■ **TASK DETAILS**:
Where a line of the material contains the string "this", copy that line.

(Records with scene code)
---

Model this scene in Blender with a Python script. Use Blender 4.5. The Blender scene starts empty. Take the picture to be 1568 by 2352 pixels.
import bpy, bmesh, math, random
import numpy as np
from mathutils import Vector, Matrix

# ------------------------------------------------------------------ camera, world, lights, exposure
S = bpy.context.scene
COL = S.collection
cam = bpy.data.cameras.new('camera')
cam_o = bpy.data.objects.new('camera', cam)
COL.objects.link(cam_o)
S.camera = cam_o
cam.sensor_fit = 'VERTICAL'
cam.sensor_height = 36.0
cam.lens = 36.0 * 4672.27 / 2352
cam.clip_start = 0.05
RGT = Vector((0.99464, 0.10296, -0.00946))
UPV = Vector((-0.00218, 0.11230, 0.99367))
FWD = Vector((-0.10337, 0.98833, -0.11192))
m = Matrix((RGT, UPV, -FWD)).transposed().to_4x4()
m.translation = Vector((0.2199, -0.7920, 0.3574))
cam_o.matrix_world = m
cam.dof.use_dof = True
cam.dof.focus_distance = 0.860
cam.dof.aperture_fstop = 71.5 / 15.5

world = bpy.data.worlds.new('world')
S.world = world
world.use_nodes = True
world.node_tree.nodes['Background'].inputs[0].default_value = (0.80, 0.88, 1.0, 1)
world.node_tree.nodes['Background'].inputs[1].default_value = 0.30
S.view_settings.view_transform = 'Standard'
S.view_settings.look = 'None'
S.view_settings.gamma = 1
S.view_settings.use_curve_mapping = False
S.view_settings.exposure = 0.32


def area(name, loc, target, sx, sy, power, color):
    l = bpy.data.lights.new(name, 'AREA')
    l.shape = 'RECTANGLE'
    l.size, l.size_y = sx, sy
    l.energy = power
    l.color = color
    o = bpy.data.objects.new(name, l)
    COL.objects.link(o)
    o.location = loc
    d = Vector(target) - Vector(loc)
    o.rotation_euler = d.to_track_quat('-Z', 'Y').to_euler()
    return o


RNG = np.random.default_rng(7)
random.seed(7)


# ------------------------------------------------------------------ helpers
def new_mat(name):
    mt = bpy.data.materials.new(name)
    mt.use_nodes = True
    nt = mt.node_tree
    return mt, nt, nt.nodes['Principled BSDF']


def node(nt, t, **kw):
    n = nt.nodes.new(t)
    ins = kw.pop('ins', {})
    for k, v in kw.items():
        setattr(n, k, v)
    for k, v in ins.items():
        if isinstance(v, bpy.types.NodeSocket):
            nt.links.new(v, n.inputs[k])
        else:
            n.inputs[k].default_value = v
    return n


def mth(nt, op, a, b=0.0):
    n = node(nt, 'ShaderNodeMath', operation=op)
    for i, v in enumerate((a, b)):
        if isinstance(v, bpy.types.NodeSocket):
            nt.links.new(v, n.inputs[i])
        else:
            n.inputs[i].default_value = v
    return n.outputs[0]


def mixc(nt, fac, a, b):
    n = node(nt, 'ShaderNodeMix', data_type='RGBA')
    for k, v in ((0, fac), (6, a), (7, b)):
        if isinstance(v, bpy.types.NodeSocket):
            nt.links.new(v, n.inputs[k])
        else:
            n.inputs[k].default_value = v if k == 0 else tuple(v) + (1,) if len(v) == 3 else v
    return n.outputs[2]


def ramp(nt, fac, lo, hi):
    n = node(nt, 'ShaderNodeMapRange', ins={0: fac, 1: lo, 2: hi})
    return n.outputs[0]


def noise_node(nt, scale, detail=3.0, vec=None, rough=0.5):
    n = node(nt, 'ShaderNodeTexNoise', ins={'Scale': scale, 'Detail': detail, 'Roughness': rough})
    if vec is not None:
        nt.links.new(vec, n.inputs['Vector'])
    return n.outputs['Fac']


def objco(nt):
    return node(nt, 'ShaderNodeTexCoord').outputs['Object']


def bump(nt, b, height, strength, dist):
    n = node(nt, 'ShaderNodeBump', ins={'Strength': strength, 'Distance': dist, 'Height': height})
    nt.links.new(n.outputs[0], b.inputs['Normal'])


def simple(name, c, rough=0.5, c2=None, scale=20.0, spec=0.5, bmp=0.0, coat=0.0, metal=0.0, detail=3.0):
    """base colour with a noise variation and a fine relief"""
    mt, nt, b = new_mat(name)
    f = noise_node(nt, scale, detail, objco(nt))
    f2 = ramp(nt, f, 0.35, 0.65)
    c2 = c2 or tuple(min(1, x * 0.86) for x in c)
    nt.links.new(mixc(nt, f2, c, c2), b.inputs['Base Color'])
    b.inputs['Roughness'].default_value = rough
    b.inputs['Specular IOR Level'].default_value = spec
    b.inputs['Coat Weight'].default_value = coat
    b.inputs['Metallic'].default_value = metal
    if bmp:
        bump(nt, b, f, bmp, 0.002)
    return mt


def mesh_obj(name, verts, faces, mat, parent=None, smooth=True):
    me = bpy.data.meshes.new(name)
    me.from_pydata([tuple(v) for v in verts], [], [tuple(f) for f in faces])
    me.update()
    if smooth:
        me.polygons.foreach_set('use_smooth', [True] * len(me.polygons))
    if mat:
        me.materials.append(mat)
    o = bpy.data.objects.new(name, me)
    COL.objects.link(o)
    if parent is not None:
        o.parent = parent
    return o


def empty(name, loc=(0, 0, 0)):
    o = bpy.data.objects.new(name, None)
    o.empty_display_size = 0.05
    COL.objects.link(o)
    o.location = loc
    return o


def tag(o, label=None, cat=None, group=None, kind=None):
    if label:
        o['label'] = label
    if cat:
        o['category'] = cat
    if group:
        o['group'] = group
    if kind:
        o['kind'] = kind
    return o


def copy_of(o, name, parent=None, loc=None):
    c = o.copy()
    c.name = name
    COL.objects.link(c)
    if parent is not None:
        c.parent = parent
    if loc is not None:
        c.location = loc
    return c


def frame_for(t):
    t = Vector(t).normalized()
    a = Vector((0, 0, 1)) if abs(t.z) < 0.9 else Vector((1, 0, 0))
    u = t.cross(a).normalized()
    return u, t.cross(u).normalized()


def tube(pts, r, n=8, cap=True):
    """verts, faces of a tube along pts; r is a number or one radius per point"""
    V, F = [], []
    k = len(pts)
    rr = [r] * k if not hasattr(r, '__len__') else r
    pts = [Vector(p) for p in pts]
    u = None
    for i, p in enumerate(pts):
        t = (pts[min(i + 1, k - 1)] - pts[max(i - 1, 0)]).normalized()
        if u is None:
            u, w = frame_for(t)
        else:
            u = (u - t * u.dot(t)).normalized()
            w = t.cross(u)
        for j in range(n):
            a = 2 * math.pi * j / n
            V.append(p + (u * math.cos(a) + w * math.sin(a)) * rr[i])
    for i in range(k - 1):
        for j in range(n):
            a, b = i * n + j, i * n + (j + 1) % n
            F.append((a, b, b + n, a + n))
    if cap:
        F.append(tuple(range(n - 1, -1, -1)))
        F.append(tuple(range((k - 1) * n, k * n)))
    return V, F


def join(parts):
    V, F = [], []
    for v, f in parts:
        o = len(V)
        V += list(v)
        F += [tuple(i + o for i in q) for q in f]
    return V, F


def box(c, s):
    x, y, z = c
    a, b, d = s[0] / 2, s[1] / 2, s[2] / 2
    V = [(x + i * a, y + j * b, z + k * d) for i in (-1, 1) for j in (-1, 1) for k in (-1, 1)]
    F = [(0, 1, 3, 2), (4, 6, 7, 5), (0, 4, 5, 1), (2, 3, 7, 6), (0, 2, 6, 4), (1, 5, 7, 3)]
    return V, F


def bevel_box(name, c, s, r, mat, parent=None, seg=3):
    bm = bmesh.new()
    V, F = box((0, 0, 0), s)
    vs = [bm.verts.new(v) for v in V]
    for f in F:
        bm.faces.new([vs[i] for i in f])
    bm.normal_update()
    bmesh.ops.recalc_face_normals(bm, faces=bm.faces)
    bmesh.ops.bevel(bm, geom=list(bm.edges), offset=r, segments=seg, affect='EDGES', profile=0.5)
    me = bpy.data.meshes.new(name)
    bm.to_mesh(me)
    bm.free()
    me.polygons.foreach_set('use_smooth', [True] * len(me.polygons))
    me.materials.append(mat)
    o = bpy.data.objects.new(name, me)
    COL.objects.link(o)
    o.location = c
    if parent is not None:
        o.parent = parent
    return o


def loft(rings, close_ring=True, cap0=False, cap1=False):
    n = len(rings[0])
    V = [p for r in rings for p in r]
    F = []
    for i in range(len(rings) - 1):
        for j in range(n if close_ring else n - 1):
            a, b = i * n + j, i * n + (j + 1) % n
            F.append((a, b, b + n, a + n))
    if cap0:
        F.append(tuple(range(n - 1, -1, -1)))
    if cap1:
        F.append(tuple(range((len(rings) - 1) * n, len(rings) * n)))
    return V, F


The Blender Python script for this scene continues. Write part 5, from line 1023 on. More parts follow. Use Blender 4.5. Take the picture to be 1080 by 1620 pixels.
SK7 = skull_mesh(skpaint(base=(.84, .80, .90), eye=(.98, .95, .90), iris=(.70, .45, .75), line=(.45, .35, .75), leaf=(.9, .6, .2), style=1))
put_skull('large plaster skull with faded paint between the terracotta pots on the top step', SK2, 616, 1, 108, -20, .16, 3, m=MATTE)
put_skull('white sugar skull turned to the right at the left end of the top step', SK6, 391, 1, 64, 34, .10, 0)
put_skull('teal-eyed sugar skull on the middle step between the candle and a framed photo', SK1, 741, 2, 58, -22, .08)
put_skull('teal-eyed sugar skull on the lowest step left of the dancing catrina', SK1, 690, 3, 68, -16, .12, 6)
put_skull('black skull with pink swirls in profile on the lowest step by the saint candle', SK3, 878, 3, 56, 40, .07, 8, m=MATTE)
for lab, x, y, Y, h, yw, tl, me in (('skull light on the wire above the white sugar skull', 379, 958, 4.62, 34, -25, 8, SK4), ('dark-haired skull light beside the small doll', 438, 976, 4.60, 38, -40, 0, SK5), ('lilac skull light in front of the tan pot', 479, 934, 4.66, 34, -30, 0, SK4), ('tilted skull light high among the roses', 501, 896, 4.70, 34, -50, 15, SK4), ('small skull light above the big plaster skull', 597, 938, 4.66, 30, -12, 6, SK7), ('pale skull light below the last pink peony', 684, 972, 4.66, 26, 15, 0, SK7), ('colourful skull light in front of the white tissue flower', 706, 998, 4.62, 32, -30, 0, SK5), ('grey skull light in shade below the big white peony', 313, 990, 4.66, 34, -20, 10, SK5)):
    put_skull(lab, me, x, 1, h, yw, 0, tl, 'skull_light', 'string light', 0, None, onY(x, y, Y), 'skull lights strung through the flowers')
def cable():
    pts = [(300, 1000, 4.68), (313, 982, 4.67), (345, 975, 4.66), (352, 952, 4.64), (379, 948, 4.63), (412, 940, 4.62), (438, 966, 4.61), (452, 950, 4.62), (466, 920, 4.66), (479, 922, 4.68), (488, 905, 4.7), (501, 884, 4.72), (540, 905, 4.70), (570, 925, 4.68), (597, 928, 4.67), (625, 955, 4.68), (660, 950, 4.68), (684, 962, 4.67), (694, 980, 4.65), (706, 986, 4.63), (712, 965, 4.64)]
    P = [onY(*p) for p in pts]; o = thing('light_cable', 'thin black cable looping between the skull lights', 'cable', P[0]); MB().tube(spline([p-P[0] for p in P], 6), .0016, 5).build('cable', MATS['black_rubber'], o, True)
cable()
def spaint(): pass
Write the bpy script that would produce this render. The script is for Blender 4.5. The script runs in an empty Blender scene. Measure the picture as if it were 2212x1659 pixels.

---

■ **FINISHED EXERCISE**:
Model this scene in Blender with a Python script. Use Blender 4.5. The Blender scene starts empty. Take the picture to be 1568 by 2352 pixels.
The Blender Python script for this scene continues. Write part 5, from line 1023 on. More parts follow. Use Blender 4.5. Take the picture to be 1080 by 1620 pixels.
Write the bpy script that would produce this render. The script is for Blender 4.5. The script runs in an empty Blender scene. Measure the picture as if it were 2212x1659 pixels.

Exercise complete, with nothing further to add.